ゴールデンウイークなどに集中している連休を分散させる政府の原案が3日、観光立国推進本部の分科会で提示された。それによると、2回の5連休をつくるために祝日法を改正し、現在の5月のゴールデンウィークや秋の連休もなくす。憲法記念日(5月3日)、みどりの日(同4日)、こどもの日(同5日)、海の日(7月第3月曜日)、敬老の日(9月第3月曜日)、体育の日(10月第2月曜日)の6祝日が「休み」ではなくなる。その代わり、月曜から水曜の3連休を新たに春と秋につくり、土・日曜と連続してそれぞれ5連休にするという。
 その連休は、日本を五つのブロック(「北海道・東北・北関東」「南関東」「中部・北陸・信越」「近畿」「中国・四国・九州・沖縄」)にわけ、春と秋の2回、週末を絡めて順番に5連休にするという。
 春の連休は5月の2週目〜6月の2週目を対象期間とし、西から順番に連休にしていく。秋は10月の1週目からを対象に、同様にずらして設定するという。

 このような連休を作る理由は、「混雑を緩和し、観光需要を引き出すこと」。具体的には、大型連休が集中していることで観光産業が収益を上げられる日数が限られている上、渋滞などで消費者も旅行しにくい現状の解消という。つまり、休みを分散して取れれば、消費者は安いコストで多様な余暇を楽しめるため内需拡大につながり、繁忙日と閑散日の差が平準化されれば、関連産業も経営効率が上がって雇用機会を増やすことができ、相乗効果で景気の底上げにも役立つと期待されるという。

景気回復の策として考えられたらしいが、問題点は山積する。
「地域ごとに休みが違うと仕事上の取引に支障がでる」、「全国展開している企業は、工場により休日が異なると、(部品供給が受けられないなど)サプライチェーンの連携に支障を生じる可能性がある」、「勤務先や通学先により家族の休日が異なる可能性がある」、「就業規則、生産計画などの変更でコスト負担増が懸念される」、「中小企業は有給休暇を取りにくい」、「製造業では受注の状況によって休みを取りにくい」などが各界から挙げられている。
 連休で帰省することを考えると、自分の地域が連休で帰省したら、帰省先が連休ではなく、友人、家族が一同に会せないことは見えている。全国版の高校の模擬試験も地域によって連休が異なれば調整が難しいだろう。

しかし、根本的問題を考えれば、経済効果を考えるが故に意味のある「憲法記念日」「こどもの日」「敬老の日」「体育の日」が変更されていいものか。6月に入ってから「こどもの日」jに相当する休みがあって、どのような意味があるというのか。白けるだけである。

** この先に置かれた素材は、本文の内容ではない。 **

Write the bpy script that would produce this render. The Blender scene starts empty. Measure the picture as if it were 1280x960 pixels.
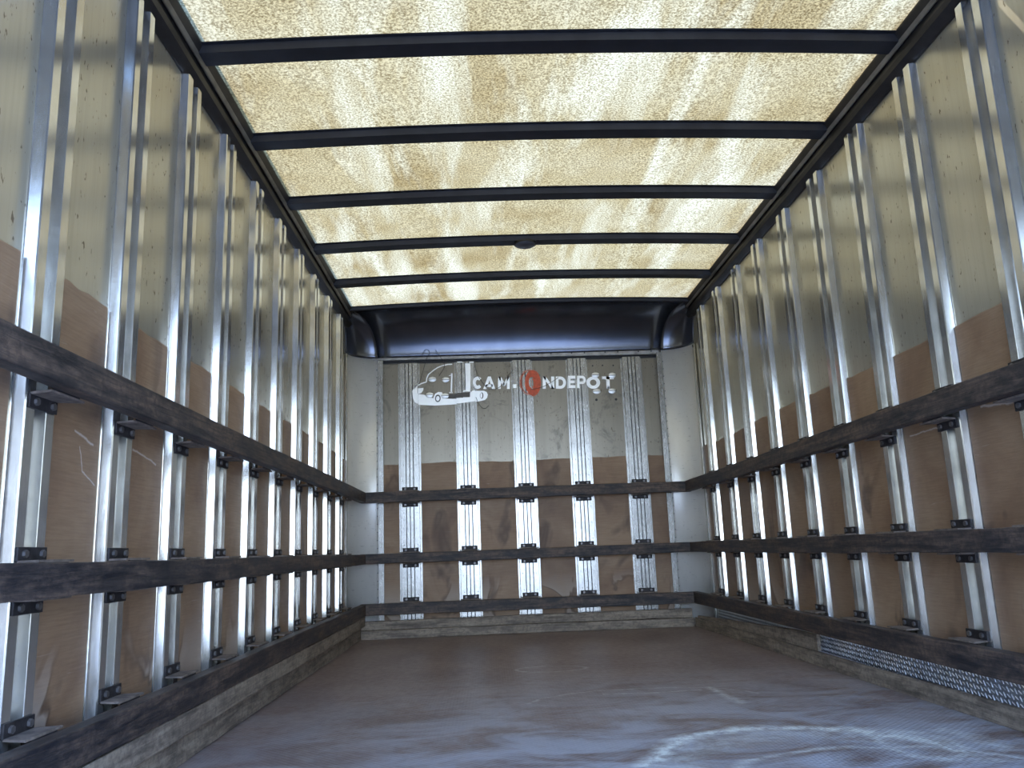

「憲法記念日」の意味を考えれば、平和国家を念じた記念日は経済効果に勝るのではないか。

ゴールデンウィークの混雑解消、レジャーの安いコスト化が狙いというが、疲労を感じながらも、寧ろ混雑している雑踏に身を置くことで「人並みのことをしている」という「一体感」もあるのではないか。ガラガラのレジャー施設は楽には違いないものの一抹の寂しさがありそうだ。ゴールデンウィークが混雑して大変なら、外出しないか、混雑しない場所を選べばいいだけである。観光需要が増加しても、他の産業で不利益が予想できるなら、安易に休日を平準化すべきではない。

経済効果を優先するために大事なものを失ってしまう気がして仕方ない。「休日平準化」には断固反対である。連休は全国一斉に休むからいいのだ。「休日平準化」は拙速である。政府は多方面の雇用促進の根本問題を考えるべきである。政治とカネばかり論じられていては、国民は救われない。